>> Begin Dataset extract

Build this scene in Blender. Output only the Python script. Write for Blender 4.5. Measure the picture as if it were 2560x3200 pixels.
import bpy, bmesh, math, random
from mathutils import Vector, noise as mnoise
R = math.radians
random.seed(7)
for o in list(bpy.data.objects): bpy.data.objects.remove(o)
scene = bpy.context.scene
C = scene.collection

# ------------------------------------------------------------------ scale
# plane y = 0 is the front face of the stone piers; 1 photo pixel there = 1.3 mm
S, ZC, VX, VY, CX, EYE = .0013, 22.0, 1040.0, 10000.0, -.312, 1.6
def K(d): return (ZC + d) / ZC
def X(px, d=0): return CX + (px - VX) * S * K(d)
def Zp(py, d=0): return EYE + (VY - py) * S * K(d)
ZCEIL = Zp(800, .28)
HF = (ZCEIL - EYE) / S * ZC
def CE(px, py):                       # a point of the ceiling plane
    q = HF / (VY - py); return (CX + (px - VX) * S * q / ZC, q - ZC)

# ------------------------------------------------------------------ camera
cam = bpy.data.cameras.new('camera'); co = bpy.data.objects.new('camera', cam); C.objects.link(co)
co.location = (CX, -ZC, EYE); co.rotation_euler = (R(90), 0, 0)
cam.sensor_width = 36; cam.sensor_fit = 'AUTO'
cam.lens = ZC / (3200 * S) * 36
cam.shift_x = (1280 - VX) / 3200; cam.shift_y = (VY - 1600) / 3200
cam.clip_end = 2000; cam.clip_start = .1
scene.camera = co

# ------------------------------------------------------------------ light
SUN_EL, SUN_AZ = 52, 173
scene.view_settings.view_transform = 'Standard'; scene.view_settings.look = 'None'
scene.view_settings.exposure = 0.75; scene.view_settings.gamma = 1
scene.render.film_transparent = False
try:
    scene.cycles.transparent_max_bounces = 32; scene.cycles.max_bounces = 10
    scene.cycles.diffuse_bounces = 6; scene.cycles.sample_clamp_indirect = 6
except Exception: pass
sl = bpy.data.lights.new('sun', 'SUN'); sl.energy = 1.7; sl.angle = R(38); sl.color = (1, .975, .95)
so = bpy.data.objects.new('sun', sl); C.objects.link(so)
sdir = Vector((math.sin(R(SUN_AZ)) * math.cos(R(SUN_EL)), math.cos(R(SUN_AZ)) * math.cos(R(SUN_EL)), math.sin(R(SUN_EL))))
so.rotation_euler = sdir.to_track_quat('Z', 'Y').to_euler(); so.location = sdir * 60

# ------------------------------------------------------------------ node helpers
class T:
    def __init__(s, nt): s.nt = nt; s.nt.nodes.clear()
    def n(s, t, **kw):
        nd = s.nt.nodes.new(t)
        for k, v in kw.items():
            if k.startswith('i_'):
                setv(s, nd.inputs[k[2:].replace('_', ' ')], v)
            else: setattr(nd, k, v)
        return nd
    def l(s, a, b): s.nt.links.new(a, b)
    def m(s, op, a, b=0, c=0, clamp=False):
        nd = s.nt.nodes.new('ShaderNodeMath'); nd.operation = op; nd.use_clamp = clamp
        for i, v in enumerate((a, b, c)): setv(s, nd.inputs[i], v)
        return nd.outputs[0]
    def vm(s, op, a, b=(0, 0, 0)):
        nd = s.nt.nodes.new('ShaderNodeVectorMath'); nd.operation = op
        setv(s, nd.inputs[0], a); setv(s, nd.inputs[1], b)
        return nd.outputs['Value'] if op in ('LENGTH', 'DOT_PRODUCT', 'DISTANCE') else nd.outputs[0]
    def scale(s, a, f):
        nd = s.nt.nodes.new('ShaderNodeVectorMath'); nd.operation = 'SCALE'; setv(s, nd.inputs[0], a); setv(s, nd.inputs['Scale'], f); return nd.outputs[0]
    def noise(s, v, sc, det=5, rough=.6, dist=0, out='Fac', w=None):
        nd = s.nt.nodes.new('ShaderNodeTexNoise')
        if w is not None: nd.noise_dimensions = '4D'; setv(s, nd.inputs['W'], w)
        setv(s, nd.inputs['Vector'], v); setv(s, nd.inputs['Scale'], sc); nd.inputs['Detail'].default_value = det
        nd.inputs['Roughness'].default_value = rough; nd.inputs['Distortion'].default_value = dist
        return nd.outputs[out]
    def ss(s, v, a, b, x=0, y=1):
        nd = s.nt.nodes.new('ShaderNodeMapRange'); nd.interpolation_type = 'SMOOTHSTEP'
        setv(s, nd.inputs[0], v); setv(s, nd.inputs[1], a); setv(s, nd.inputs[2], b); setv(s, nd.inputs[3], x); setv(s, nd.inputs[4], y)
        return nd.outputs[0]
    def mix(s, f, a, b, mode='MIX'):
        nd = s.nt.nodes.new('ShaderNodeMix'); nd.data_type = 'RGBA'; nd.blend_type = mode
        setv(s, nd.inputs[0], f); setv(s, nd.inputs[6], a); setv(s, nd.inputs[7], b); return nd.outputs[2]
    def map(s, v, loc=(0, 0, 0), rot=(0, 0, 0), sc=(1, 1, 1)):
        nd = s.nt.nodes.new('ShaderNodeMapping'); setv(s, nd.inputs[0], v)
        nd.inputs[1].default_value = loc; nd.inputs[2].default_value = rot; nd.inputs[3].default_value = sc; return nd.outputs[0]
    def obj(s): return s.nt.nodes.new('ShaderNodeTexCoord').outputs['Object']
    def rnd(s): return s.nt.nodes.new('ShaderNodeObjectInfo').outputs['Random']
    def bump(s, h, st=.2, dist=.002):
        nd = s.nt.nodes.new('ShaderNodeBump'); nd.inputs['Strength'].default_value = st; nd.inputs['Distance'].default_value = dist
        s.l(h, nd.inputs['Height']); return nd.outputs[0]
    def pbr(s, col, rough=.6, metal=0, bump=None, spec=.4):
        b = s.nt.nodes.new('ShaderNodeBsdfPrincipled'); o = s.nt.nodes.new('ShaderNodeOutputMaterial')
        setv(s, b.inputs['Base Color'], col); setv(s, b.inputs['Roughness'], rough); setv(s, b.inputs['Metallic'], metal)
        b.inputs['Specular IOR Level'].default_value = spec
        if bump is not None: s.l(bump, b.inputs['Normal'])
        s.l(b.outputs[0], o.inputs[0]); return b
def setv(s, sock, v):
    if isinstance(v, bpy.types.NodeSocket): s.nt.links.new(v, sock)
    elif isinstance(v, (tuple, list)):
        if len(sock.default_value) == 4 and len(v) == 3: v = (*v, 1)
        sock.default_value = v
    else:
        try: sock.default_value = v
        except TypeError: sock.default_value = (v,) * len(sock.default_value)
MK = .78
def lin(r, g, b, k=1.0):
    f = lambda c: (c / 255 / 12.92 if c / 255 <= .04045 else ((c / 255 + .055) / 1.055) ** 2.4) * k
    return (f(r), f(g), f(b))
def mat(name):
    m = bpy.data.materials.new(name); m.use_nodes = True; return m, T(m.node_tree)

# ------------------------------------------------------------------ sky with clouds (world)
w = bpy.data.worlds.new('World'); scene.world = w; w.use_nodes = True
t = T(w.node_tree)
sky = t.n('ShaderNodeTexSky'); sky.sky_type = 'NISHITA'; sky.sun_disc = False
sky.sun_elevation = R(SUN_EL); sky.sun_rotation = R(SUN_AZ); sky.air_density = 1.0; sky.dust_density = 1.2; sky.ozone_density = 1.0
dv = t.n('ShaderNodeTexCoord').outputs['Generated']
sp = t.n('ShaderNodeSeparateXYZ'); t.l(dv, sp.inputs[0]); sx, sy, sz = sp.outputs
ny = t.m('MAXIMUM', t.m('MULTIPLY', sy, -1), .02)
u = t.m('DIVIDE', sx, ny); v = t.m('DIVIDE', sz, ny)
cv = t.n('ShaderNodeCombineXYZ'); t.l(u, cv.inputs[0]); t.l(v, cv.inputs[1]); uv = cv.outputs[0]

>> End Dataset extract

*Exercise prompt*: Extract the full listing and reproduce each line exactly.

*Response to the task*:
Build this scene in Blender. Output only the Python script. Write for Blender 4.5. Measure the picture as if it were 2560x3200 pixels.
import bpy, bmesh, math, random
from mathutils import Vector, noise as mnoise
R = math.radians
random.seed(7)
for o in list(bpy.data.objects): bpy.data.objects.remove(o)
scene = bpy.context.scene
C = scene.collection

# ------------------------------------------------------------------ scale
# plane y = 0 is the front face of the stone piers; 1 photo pixel there = 1.3 mm
S, ZC, VX, VY, CX, EYE = .0013, 22.0, 1040.0, 10000.0, -.312, 1.6
def K(d): return (ZC + d) / ZC
def X(px, d=0): return CX + (px - VX) * S * K(d)
def Zp(py, d=0): return EYE + (VY - py) * S * K(d)
ZCEIL = Zp(800, .28)
HF = (ZCEIL - EYE) / S * ZC
def CE(px, py):                       # a point of the ceiling plane
    q = HF / (VY - py); return (CX + (px - VX) * S * q / ZC, q - ZC)

# ------------------------------------------------------------------ camera
cam = bpy.data.cameras.new('camera'); co = bpy.data.objects.new('camera', cam); C.objects.link(co)
co.location = (CX, -ZC, EYE); co.rotation_euler = (R(90), 0, 0)
cam.sensor_width = 36; cam.sensor_fit = 'AUTO'
cam.lens = ZC / (3200 * S) * 36
cam.shift_x = (1280 - VX) / 3200; cam.shift_y = (VY - 1600) / 3200
cam.clip_end = 2000; cam.clip_start = .1
scene.camera = co

# ------------------------------------------------------------------ light
SUN_EL, SUN_AZ = 52, 173
scene.view_settings.view_transform = 'Standard'; scene.view_settings.look = 'None'
scene.view_settings.exposure = 0.75; scene.view_settings.gamma = 1
scene.render.film_transparent = False
try:
    scene.cycles.transparent_max_bounces = 32; scene.cycles.max_bounces = 10
    scene.cycles.diffuse_bounces = 6; scene.cycles.sample_clamp_indirect = 6
except Exception: pass
sl = bpy.data.lights.new('sun', 'SUN'); sl.energy = 1.7; sl.angle = R(38); sl.color = (1, .975, .95)
so = bpy.data.objects.new('sun', sl); C.objects.link(so)
sdir = Vector((math.sin(R(SUN_AZ)) * math.cos(R(SUN_EL)), math.cos(R(SUN_AZ)) * math.cos(R(SUN_EL)), math.sin(R(SUN_EL))))
so.rotation_euler = sdir.to_track_quat('Z', 'Y').to_euler(); so.location = sdir * 60

# ------------------------------------------------------------------ node helpers
class T:
    def __init__(s, nt): s.nt = nt; s.nt.nodes.clear()
    def n(s, t, **kw):
        nd = s.nt.nodes.new(t)
        for k, v in kw.items():
            if k.startswith('i_'):
                setv(s, nd.inputs[k[2:].replace('_', ' ')], v)
            else: setattr(nd, k, v)
        return nd
    def l(s, a, b): s.nt.links.new(a, b)
    def m(s, op, a, b=0, c=0, clamp=False):
        nd = s.nt.nodes.new('ShaderNodeMath'); nd.operation = op; nd.use_clamp = clamp
        for i, v in enumerate((a, b, c)): setv(s, nd.inputs[i], v)
        return nd.outputs[0]
    def vm(s, op, a, b=(0, 0, 0)):
        nd = s.nt.nodes.new('ShaderNodeVectorMath'); nd.operation = op
        setv(s, nd.inputs[0], a); setv(s, nd.inputs[1], b)
        return nd.outputs['Value'] if op in ('LENGTH', 'DOT_PRODUCT', 'DISTANCE') else nd.outputs[0]
    def scale(s, a, f):
        nd = s.nt.nodes.new('ShaderNodeVectorMath'); nd.operation = 'SCALE'; setv(s, nd.inputs[0], a); setv(s, nd.inputs['Scale'], f); return nd.outputs[0]
    def noise(s, v, sc, det=5, rough=.6, dist=0, out='Fac', w=None):
        nd = s.nt.nodes.new('ShaderNodeTexNoise')
        if w is not None: nd.noise_dimensions = '4D'; setv(s, nd.inputs['W'], w)
        setv(s, nd.inputs['Vector'], v); setv(s, nd.inputs['Scale'], sc); nd.inputs['Detail'].default_value = det
        nd.inputs['Roughness'].default_value = rough; nd.inputs['Distortion'].default_value = dist
        return nd.outputs[out]
    def ss(s, v, a, b, x=0, y=1):
        nd = s.nt.nodes.new('ShaderNodeMapRange'); nd.interpolation_type = 'SMOOTHSTEP'
        setv(s, nd.inputs[0], v); setv(s, nd.inputs[1], a); setv(s, nd.inputs[2], b); setv(s, nd.inputs[3], x); setv(s, nd.inputs[4], y)
        return nd.outputs[0]
    def mix(s, f, a, b, mode='MIX'):
        nd = s.nt.nodes.new('ShaderNodeMix'); nd.data_type = 'RGBA'; nd.blend_type = mode
        setv(s, nd.inputs[0], f); setv(s, nd.inputs[6], a); setv(s, nd.inputs[7], b); return nd.outputs[2]
    def map(s, v, loc=(0, 0, 0), rot=(0, 0, 0), sc=(1, 1, 1)):
        nd = s.nt.nodes.new('ShaderNodeMapping'); setv(s, nd.inputs[0], v)
        nd.inputs[1].default_value = loc; nd.inputs[2].default_value = rot; nd.inputs[3].default_value = sc; return nd.outputs[0]
    def obj(s): return s.nt.nodes.new('ShaderNodeTexCoord').outputs['Object']
    def rnd(s): return s.nt.nodes.new('ShaderNodeObjectInfo').outputs['Random']
    def bump(s, h, st=.2, dist=.002):
        nd = s.nt.nodes.new('ShaderNodeBump'); nd.inputs['Strength'].default_value = st; nd.inputs['Distance'].default_value = dist
        s.l(h, nd.inputs['Height']); return nd.outputs[0]
    def pbr(s, col, rough=.6, metal=0, bump=None, spec=.4):
        b = s.nt.nodes.new('ShaderNodeBsdfPrincipled'); o = s.nt.nodes.new('ShaderNodeOutputMaterial')
        setv(s, b.inputs['Base Color'], col); setv(s, b.inputs['Roughness'], rough); setv(s, b.inputs['Metallic'], metal)
        b.inputs['Specular IOR Level'].default_value = spec
        if bump is not None: s.l(bump, b.inputs['Normal'])
        s.l(b.outputs[0], o.inputs[0]); return b
def setv(s, sock, v):
    if isinstance(v, bpy.types.NodeSocket): s.nt.links.new(v, sock)
    elif isinstance(v, (tuple, list)):
        if len(sock.default_value) == 4 and len(v) == 3: v = (*v, 1)
        sock.default_value = v
    else:
        try: sock.default_value = v
        except TypeError: sock.default_value = (v,) * len(sock.default_value)
MK = .78
def lin(r, g, b, k=1.0):
    f = lambda c: (c / 255 / 12.92 if c / 255 <= .04045 else ((c / 255 + .055) / 1.055) ** 2.4) * k
    return (f(r), f(g), f(b))
def mat(name):
    m = bpy.data.materials.new(name); m.use_nodes = True; return m, T(m.node_tree)

# ------------------------------------------------------------------ sky with clouds (world)
w = bpy.data.worlds.new('World'); scene.world = w; w.use_nodes = True
t = T(w.node_tree)
sky = t.n('ShaderNodeTexSky'); sky.sky_type = 'NISHITA'; sky.sun_disc = False
sky.sun_elevation = R(SUN_EL); sky.sun_rotation = R(SUN_AZ); sky.air_density = 1.0; sky.dust_density = 1.2; sky.ozone_density = 1.0
dv = t.n('ShaderNodeTexCoord').outputs['Generated']
sp = t.n('ShaderNodeSeparateXYZ'); t.l(dv, sp.inputs[0]); sx, sy, sz = sp.outputs
ny = t.m('MAXIMUM', t.m('MULTIPLY', sy, -1), .02)
u = t.m('DIVIDE', sx, ny); v = t.m('DIVIDE', sz, ny)
cv = t.n('ShaderNodeCombineXYZ'); t.l(u, cv.inputs[0]); t.l(v, cv.inputs[1]); uv = cv.outputs[0]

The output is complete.